Though not one of Shakey's problem plays, The Tempest sets plenty of challenges to any company brave enough to take on its mix of magic and mystery, courtship and cruelty, booze and bullishness. Explicitly, it demands much of its audience's powers of imagination to create a world like our own, but different - perhaps a greater task than ever with CGI-led movies dominating at the box office for years now.
Fringe theatre's actors must make do with little more than their counterparts at The Globe, four centuries past, had at their disposal - which can produce a thrillingly authentic experience, onstage and in the house, but it's so very hard to get everything right. Controlled Chaos Theatre roll into that heady mix a laudable reversal of the male only casting of 400 years ago, with women playing all the roles (which, nevertheless, retain their gendered pronouns and costumes). It's a big ask.

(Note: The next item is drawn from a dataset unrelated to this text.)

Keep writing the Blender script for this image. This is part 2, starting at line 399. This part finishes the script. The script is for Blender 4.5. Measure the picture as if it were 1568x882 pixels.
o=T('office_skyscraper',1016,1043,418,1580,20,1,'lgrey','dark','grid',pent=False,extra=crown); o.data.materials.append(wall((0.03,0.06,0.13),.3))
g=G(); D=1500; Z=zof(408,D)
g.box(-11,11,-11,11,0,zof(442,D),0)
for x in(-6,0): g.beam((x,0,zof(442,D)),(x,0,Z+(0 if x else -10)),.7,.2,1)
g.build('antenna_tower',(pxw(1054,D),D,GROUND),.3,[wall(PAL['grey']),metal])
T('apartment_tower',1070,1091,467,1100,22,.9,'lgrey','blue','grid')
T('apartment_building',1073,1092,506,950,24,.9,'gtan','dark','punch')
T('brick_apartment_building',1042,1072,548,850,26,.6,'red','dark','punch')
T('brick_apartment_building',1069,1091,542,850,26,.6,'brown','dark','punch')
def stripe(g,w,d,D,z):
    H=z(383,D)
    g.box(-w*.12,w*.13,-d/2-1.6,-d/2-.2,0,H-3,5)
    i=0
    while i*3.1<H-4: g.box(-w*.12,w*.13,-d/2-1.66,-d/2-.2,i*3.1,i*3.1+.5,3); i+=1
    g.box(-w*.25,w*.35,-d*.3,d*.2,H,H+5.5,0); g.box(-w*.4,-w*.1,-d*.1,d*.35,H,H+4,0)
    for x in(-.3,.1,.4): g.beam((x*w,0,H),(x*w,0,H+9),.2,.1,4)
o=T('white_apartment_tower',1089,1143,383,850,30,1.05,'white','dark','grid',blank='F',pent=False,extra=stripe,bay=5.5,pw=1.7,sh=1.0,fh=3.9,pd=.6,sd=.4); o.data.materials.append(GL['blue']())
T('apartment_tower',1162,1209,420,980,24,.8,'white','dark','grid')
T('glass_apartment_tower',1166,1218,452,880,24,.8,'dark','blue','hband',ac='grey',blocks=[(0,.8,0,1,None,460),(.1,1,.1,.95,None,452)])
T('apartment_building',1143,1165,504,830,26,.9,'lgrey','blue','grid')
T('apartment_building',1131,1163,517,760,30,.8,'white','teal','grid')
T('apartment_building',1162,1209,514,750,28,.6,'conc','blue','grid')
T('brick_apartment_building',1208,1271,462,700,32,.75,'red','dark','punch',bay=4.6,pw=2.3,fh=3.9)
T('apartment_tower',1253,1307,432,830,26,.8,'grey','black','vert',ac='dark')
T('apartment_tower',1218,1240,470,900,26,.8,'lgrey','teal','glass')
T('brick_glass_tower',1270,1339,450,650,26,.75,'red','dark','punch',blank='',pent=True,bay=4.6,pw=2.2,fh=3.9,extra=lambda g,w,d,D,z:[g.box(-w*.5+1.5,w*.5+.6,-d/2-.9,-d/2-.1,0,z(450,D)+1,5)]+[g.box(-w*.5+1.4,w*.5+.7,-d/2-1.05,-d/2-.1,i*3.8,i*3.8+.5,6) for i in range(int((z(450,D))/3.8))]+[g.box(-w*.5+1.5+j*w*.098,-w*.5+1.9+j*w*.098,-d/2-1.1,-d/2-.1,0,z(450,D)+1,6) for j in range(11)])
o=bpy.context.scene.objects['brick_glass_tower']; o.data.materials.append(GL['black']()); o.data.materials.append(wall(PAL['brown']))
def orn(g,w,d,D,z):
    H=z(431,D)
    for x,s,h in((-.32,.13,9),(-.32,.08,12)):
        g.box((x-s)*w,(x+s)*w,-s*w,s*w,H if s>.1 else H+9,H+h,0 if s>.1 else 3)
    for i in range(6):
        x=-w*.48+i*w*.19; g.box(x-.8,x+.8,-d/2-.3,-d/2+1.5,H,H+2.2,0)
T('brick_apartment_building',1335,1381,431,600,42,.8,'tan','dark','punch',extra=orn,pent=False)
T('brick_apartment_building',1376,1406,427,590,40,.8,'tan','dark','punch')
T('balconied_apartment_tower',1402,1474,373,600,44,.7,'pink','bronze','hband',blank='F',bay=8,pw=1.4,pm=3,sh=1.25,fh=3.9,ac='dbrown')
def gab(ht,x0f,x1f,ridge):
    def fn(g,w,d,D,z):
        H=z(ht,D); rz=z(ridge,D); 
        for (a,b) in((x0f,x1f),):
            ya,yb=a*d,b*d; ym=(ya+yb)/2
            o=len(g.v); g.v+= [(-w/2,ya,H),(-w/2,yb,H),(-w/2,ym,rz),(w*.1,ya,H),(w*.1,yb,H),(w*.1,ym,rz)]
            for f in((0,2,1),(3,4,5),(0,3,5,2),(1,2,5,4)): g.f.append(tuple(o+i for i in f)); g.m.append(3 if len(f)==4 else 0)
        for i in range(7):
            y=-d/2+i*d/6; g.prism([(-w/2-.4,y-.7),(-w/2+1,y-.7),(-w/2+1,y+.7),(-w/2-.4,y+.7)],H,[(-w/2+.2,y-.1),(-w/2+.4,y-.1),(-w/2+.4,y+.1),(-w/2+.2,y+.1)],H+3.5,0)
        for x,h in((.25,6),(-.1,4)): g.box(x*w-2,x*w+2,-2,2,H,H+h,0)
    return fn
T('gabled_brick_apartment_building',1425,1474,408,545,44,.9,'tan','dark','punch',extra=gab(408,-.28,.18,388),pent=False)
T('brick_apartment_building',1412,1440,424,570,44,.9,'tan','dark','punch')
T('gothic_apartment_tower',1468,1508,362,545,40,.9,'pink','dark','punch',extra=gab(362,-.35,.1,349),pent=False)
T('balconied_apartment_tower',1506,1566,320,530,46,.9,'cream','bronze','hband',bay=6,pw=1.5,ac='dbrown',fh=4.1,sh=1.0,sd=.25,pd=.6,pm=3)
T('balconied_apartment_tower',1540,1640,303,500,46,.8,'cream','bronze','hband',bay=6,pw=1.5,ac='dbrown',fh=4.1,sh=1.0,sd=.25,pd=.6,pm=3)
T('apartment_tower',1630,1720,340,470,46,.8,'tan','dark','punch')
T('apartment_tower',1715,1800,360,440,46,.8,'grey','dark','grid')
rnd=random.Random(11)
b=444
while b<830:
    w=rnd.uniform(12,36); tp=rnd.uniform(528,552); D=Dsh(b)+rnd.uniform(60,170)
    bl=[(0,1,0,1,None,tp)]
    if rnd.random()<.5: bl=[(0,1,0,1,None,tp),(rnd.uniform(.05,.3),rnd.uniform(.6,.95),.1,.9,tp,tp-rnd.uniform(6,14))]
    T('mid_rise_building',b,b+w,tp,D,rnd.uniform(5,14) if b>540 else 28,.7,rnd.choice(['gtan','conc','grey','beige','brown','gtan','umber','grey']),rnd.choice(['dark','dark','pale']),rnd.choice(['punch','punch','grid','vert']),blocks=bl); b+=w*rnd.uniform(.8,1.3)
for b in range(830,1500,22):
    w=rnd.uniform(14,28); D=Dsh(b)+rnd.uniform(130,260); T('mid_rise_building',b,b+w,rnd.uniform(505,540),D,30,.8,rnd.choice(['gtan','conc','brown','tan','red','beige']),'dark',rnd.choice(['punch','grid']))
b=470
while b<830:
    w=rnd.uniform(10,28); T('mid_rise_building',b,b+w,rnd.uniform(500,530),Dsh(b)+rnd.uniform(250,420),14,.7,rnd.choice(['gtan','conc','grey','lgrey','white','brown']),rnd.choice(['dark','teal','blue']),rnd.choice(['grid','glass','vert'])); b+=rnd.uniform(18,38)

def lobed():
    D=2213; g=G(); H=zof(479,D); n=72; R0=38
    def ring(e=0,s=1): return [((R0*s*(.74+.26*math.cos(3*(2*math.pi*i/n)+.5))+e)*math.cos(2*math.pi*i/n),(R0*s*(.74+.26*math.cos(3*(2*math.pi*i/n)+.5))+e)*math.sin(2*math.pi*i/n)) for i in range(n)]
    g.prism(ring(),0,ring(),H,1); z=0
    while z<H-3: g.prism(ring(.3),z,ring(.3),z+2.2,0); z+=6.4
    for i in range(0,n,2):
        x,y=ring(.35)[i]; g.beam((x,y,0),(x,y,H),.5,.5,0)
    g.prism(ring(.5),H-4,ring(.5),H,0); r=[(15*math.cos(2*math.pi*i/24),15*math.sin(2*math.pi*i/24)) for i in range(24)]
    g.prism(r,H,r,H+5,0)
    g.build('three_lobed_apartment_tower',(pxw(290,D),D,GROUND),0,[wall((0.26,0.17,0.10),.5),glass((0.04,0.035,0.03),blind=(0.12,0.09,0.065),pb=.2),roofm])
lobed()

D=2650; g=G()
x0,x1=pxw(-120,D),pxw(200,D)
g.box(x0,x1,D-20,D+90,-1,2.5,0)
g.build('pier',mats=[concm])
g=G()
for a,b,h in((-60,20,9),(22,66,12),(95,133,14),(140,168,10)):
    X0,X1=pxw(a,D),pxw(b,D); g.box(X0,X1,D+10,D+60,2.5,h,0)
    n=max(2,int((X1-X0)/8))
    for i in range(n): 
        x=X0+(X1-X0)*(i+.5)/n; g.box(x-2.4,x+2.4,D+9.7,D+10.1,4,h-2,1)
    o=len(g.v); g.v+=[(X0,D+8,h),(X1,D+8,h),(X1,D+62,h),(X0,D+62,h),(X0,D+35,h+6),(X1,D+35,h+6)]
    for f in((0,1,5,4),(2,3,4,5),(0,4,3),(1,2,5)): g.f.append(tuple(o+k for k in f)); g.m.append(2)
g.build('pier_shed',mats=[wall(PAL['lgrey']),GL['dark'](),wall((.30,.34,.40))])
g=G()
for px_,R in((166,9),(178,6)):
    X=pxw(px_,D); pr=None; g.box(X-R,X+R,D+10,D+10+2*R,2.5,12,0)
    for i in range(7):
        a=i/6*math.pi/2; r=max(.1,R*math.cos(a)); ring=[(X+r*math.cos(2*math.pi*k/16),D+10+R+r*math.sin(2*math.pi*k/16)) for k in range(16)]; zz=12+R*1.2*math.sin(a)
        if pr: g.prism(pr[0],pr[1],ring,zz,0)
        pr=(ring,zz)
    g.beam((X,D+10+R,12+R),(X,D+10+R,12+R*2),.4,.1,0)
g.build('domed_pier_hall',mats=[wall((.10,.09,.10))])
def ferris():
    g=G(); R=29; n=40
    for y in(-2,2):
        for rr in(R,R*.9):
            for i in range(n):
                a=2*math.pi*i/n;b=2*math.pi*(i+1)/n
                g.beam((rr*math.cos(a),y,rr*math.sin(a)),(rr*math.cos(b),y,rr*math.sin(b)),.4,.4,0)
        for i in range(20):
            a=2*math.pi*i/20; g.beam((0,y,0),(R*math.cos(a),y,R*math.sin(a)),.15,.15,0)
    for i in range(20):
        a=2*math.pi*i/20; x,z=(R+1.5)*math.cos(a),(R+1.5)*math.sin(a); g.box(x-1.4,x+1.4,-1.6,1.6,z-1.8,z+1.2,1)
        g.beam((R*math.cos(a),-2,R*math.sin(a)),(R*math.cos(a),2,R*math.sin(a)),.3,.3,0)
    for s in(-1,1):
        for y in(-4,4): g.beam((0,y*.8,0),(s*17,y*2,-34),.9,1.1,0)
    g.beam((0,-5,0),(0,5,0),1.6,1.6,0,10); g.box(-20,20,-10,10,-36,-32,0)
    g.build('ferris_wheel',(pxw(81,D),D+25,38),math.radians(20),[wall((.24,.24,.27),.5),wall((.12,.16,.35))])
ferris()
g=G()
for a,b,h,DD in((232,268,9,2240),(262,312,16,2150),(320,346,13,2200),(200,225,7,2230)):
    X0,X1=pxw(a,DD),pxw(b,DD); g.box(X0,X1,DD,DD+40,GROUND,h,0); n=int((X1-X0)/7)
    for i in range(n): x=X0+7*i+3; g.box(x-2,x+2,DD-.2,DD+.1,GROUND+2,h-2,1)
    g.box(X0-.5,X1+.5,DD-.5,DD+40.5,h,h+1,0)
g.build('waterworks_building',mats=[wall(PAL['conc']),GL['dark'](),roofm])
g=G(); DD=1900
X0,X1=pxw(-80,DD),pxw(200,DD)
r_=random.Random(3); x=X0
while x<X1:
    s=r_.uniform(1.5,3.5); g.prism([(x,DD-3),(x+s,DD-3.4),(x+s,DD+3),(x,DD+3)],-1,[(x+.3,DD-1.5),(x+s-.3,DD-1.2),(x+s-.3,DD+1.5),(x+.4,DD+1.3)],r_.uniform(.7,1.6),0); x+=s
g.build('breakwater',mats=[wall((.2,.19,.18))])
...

We open with some fine sound work, the tempest conjured by Prospero lashing Antonio's ship as the sailors sway from side to side and sing a salty shanty, the tang of the seawater almost palpable on our lips. After such a vibrant beginning, director Dylan Lincoln seems to lose a little faith in the power of movement and, aside from some puckish charging about the stage from Ariel, the sense of nature's lurking power on Prospero's island disappears somewhat.
Carmella Brown excels as the sprite wanting her freedom, Ariel as light as her name suggests with music and magic at her disposal and a plaintive desire for freedom lending her a child-like innocence. Kate Sketchley's Caliban is less monstrous than is sometimes the case and, though vicious in his hatred of Prospero, pathetic in the torture he suffers at his master's hands - or, rather, staff. Alma Reising milks Gonzalo for some welcome comic relief, full of bumbling well-meaning attitudes as old enmities flare then fade.
But, and this is often a problem for this reviewer with Shakespeare, the speeches are too often rushed, the poetry and nuance lost a little as the words tumble out, one on top of the other. Also (and I'd like to suggest otherwise, but I can't) the fact that every voice we hear is female diminishes the words put into characters' mouths - the production is, literally, delivered at one pitch, which may not be an issue for some, but it was for this reviewer.
It's always a little churlish to quibble about a production whose ambition in conception is not matched in execution and a conclusion to that effect should never discourage others from blowing the dust off Prospero's books and seizing the play as their own, but such approaches do not always work. Especially for so tricky a play as The Tempest.
The Tempest continues at the Jack Studio Theatre until 3 March.